>> Begin
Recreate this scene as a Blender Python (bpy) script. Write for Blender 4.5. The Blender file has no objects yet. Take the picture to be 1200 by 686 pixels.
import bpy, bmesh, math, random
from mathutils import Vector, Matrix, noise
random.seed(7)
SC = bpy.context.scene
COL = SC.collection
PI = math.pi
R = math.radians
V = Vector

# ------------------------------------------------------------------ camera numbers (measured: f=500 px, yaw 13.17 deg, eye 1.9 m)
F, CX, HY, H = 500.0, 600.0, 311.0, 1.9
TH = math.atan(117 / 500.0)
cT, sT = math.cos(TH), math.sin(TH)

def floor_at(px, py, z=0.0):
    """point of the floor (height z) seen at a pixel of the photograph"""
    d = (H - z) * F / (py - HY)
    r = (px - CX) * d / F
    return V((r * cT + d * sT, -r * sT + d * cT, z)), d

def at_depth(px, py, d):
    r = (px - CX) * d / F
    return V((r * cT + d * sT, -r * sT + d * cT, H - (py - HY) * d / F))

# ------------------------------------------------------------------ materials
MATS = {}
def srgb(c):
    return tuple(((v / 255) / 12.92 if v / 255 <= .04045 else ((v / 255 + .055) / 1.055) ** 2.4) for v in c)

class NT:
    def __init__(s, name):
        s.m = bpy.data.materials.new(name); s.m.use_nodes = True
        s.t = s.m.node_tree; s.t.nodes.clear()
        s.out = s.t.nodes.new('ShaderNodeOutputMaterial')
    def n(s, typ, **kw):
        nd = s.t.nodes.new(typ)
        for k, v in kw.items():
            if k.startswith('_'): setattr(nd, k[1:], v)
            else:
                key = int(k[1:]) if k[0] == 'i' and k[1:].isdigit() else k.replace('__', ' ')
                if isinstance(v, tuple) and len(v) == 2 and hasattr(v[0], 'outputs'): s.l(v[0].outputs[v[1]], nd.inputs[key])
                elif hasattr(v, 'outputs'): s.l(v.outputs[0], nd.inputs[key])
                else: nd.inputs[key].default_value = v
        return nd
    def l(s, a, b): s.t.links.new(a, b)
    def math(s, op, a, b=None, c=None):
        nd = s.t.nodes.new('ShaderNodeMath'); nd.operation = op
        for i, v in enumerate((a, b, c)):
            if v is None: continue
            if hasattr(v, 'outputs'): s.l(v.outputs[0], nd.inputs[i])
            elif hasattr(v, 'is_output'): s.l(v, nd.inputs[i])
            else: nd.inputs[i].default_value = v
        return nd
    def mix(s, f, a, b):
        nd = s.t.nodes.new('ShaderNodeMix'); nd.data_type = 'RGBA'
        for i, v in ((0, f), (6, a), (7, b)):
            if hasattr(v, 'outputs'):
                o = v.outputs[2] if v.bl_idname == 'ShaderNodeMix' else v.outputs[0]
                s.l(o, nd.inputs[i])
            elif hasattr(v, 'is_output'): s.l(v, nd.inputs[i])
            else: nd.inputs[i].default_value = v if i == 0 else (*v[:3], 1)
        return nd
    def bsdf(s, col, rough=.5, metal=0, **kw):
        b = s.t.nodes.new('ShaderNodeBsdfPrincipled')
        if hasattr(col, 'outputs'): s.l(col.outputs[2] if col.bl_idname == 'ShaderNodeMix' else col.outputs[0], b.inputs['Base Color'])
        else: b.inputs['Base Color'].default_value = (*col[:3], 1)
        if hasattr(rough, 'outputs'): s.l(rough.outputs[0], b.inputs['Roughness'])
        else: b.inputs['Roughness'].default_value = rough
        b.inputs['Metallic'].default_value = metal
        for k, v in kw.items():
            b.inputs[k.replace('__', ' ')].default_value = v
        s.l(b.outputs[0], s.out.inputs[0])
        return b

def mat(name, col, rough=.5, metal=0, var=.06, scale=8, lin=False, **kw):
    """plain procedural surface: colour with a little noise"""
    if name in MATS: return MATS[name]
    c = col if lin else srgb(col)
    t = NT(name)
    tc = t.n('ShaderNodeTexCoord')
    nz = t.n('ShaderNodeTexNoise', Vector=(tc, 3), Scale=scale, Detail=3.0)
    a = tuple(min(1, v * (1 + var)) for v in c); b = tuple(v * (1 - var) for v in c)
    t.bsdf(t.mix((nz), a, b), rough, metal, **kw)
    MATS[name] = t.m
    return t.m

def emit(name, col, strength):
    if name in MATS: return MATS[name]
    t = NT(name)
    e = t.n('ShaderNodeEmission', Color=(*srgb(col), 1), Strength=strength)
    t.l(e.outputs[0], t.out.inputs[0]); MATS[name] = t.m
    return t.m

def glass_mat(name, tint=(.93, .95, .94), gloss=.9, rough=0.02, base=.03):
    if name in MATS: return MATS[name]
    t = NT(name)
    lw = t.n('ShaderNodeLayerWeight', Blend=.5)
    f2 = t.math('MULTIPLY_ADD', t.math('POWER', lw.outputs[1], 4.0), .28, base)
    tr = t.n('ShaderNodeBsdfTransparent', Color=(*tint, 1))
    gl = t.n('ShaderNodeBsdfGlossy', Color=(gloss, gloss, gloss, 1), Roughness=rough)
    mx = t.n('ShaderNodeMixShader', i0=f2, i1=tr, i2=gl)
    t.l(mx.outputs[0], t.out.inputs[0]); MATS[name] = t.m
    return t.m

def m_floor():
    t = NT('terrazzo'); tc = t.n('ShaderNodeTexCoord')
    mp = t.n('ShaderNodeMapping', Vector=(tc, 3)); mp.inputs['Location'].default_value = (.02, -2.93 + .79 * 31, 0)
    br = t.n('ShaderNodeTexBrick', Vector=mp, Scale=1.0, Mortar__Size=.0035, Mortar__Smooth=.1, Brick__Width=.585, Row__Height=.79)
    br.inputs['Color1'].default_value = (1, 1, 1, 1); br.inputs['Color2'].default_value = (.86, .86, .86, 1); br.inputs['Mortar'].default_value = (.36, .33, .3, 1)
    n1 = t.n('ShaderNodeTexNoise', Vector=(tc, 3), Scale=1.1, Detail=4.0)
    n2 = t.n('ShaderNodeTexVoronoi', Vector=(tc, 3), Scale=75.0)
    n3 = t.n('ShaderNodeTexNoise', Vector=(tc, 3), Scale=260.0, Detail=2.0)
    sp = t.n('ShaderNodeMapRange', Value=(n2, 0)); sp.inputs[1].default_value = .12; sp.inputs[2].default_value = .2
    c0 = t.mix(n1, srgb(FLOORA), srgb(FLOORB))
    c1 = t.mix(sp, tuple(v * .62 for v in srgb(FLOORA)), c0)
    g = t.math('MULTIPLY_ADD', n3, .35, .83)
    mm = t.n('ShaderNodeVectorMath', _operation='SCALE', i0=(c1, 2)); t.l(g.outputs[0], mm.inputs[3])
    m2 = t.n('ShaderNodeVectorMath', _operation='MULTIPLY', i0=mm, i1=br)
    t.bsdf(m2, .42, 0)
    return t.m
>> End
## Request
Beginning at the top of the data, please return every line until and including the line containing "return tuple(((v /", copied exactly, and nothing past it.

## Solved exercise
Recreate this scene as a Blender Python (bpy) script. Write for Blender 4.5. The Blender file has no objects yet. Take the picture to be 1200 by 686 pixels.
import bpy, bmesh, math, random
from mathutils import Vector, Matrix, noise
random.seed(7)
SC = bpy.context.scene
COL = SC.collection
PI = math.pi
R = math.radians
V = Vector

# ------------------------------------------------------------------ camera numbers (measured: f=500 px, yaw 13.17 deg, eye 1.9 m)
F, CX, HY, H = 500.0, 600.0, 311.0, 1.9
TH = math.atan(117 / 500.0)
cT, sT = math.cos(TH), math.sin(TH)

def floor_at(px, py, z=0.0):
    """point of the floor (height z) seen at a pixel of the photograph"""
    d = (H - z) * F / (py - HY)
    r = (px - CX) * d / F
    return V((r * cT + d * sT, -r * sT + d * cT, z)), d

def at_depth(px, py, d):
    r = (px - CX) * d / F
    return V((r * cT + d * sT, -r * sT + d * cT, H - (py - HY) * d / F))

# ------------------------------------------------------------------ materials
MATS = {}
def srgb(c):
    return tuple(((v / 255) / 12.92 if v / 255 <= .04045 else ((v / 255 + .055) / 1.055) ** 2.4) for v in c)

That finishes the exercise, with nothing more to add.